• **WHAT IS NEEDED**
Find the lines of data that contain the string "from", then list them.

####################

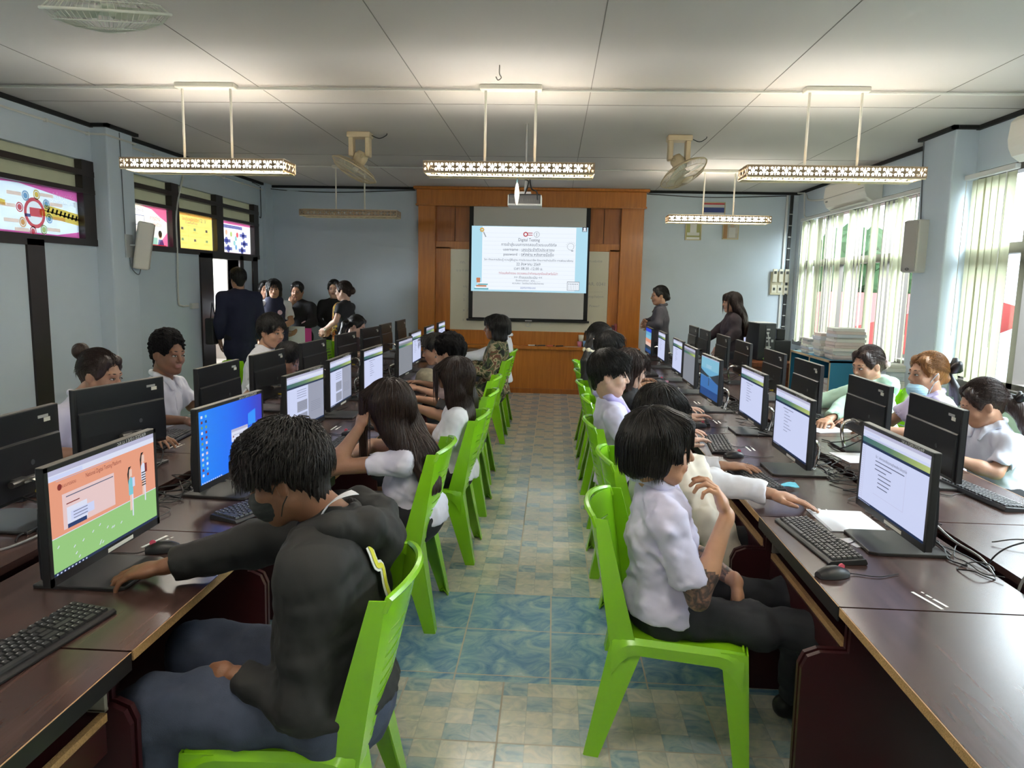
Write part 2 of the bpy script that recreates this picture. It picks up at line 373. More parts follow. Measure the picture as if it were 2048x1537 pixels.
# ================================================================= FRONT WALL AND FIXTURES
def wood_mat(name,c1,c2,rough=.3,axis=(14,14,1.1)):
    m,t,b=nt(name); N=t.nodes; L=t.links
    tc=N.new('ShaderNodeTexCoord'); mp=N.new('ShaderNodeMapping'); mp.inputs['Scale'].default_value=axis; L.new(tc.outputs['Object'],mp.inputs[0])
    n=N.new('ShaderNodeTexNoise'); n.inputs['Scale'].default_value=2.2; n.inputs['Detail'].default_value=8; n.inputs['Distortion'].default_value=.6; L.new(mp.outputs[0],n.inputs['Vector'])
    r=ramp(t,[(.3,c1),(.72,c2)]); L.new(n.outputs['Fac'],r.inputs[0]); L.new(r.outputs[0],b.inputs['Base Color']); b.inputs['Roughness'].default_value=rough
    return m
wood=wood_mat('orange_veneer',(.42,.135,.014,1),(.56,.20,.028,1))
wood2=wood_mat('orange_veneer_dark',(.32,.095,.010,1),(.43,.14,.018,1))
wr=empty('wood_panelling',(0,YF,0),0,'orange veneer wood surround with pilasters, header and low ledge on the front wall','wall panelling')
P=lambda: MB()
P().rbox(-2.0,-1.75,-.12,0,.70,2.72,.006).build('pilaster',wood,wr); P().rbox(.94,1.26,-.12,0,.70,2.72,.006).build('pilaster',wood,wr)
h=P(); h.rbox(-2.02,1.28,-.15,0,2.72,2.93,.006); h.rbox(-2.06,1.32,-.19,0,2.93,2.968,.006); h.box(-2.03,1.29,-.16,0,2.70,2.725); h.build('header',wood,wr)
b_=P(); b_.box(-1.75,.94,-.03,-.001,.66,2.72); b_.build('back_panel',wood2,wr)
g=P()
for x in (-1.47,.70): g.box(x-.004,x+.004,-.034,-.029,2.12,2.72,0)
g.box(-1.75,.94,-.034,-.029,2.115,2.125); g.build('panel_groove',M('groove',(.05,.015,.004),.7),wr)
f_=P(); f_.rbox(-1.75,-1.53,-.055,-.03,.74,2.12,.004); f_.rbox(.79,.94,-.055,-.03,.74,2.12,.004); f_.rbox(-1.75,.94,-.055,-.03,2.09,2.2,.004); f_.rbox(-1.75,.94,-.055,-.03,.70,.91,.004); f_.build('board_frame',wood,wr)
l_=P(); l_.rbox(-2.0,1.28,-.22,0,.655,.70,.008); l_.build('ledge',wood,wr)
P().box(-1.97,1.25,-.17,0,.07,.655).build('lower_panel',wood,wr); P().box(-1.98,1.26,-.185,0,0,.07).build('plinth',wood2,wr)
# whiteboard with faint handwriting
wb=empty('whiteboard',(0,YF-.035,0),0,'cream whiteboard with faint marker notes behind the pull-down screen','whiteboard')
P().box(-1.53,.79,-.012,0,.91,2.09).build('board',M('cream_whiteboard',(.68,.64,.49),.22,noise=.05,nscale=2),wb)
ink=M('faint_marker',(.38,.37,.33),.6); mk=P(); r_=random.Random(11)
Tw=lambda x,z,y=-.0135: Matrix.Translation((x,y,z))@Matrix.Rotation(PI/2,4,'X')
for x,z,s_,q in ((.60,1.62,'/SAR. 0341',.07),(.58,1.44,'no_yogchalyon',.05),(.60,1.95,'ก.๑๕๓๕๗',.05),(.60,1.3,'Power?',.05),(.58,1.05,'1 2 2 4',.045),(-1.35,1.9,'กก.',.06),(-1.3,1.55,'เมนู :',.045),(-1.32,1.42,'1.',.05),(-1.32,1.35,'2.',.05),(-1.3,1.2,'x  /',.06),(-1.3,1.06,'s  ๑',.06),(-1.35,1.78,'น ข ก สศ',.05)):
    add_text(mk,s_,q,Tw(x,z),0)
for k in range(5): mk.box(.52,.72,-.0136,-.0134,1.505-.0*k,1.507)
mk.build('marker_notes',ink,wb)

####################

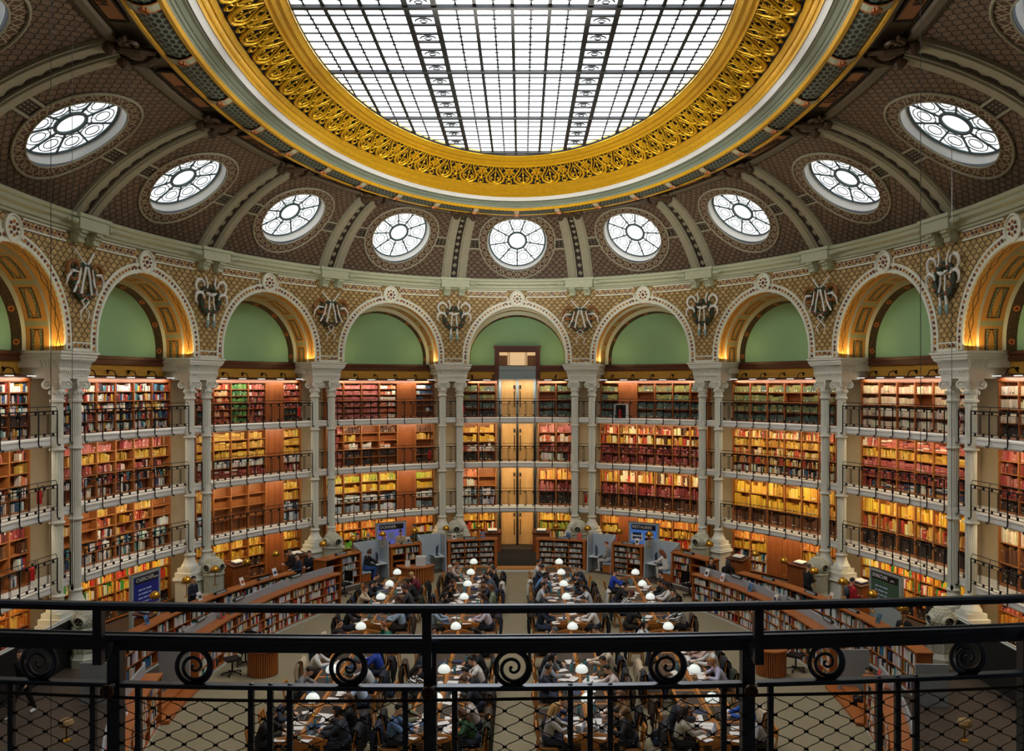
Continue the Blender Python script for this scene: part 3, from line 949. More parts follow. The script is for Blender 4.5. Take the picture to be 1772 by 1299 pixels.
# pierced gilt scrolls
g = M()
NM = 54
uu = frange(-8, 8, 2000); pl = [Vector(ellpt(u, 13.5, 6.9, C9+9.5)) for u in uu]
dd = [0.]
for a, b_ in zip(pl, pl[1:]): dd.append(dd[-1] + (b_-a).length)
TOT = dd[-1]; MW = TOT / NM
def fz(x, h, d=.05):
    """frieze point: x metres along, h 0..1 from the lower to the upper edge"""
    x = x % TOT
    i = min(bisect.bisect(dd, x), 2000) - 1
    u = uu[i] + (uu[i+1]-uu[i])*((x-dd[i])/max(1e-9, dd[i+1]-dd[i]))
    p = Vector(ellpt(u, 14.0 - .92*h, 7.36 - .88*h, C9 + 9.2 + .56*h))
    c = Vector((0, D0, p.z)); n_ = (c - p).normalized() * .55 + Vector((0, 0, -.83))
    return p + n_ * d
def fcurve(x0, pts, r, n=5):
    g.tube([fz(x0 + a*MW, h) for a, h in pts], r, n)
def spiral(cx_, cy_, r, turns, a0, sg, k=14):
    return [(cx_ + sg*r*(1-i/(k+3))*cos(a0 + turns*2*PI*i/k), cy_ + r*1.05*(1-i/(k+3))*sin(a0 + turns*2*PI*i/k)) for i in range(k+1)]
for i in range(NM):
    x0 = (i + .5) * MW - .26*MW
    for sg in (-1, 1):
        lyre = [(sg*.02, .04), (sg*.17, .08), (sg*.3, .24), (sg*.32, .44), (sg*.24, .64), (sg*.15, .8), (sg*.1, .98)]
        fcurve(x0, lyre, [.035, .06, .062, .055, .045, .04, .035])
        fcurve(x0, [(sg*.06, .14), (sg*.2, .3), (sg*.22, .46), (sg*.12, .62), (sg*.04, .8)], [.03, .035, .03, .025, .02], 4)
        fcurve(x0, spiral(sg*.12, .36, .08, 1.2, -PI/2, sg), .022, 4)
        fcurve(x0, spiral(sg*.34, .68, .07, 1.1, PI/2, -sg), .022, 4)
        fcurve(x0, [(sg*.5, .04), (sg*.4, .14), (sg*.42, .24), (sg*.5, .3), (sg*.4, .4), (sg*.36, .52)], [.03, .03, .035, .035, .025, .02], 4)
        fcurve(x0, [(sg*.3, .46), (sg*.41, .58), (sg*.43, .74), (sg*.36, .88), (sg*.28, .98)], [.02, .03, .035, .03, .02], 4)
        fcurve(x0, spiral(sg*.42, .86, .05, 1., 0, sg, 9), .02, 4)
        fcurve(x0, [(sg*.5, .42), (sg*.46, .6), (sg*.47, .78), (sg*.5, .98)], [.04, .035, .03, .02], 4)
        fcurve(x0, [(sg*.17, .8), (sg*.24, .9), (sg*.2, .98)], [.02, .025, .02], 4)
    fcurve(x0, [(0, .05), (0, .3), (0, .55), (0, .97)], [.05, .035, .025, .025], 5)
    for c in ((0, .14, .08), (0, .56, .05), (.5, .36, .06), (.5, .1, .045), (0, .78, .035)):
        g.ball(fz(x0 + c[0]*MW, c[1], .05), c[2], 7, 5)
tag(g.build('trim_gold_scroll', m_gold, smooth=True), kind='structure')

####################

• **FINISHED ANSWER**
Continue the Blender Python script for this scene: part 3, from line 949. More parts follow. The script is for Blender 4.5. Take the picture to be 1772 by 1299 pixels.
    """frieze point: x metres along, h 0..1 from the lower to the upper edge"""